---------- Listing

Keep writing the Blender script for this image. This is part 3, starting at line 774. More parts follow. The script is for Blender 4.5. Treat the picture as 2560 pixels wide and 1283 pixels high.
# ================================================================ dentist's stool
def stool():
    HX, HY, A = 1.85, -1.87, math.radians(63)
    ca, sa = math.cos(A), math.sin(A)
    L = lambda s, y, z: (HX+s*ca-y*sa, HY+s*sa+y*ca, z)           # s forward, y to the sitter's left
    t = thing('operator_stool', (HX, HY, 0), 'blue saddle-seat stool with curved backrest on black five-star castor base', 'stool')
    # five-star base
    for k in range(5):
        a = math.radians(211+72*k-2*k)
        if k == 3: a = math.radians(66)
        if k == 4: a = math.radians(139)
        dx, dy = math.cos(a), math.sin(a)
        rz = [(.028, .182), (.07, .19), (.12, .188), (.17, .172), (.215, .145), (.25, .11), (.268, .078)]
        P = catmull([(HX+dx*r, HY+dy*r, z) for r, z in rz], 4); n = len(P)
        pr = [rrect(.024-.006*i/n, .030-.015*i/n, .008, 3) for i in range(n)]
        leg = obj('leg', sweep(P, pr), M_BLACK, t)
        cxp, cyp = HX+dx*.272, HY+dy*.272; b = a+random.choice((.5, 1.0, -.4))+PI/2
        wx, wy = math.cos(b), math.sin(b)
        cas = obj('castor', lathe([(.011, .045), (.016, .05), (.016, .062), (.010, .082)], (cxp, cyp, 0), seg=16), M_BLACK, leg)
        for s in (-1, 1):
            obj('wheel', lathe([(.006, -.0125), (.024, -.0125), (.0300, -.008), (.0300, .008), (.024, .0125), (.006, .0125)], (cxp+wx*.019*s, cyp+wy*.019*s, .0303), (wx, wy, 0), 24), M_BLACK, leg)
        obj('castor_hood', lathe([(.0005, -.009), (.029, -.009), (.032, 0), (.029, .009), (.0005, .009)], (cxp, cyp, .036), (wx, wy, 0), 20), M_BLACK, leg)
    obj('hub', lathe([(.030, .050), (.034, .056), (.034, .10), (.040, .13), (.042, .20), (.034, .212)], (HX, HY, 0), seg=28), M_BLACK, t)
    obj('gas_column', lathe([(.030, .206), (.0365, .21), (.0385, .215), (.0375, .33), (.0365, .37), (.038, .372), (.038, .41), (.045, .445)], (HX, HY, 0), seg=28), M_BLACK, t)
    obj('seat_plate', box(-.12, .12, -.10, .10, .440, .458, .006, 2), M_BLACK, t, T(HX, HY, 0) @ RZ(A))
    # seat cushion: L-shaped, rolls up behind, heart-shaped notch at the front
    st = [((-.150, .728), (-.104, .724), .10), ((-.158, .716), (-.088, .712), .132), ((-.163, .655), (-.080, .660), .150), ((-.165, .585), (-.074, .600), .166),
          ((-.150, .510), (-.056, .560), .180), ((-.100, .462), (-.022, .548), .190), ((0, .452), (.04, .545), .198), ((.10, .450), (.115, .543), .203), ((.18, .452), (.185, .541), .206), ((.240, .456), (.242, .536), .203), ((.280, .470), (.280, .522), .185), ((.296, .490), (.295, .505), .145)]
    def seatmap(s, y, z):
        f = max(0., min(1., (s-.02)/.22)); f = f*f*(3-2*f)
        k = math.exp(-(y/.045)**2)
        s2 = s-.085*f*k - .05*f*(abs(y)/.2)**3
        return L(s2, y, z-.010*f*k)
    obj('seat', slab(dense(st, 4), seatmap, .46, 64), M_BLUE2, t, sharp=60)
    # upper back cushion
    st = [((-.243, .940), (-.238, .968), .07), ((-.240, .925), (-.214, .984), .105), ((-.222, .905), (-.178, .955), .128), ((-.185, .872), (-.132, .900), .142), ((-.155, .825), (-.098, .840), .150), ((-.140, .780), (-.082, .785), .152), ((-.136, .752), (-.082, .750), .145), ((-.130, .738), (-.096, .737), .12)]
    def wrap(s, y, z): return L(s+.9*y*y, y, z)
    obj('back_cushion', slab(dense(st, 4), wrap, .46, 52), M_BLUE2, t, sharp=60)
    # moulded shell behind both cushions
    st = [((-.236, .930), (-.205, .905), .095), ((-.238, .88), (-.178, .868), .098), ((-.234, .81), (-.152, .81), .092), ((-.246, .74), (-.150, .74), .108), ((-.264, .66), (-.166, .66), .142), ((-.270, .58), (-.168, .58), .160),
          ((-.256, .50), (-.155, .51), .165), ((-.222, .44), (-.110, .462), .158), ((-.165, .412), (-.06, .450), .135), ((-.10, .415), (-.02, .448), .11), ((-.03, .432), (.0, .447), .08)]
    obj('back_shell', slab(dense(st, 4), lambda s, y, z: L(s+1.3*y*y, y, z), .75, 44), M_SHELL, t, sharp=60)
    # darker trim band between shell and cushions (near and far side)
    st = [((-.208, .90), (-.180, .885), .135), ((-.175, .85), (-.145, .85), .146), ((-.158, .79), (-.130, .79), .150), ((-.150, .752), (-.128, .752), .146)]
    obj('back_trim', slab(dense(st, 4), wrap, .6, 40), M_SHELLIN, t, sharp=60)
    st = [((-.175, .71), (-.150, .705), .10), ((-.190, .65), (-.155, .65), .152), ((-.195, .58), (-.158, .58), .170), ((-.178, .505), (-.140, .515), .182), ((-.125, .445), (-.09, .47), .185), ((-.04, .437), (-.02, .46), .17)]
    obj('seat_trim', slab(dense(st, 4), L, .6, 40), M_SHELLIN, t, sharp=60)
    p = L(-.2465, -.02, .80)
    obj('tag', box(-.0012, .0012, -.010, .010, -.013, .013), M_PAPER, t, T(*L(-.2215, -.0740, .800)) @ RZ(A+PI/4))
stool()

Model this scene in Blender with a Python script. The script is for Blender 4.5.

--------------------

* What to do: Filter the data for the string "with" and copy every line that has it.

* Solution:
    t = thing('operator_stool', (HX, HY, 0), 'blue saddle-seat stool with curved backrest on black five-star castor base', 'stool')
Model this scene in Blender with a Python script. The script is for Blender 4.5.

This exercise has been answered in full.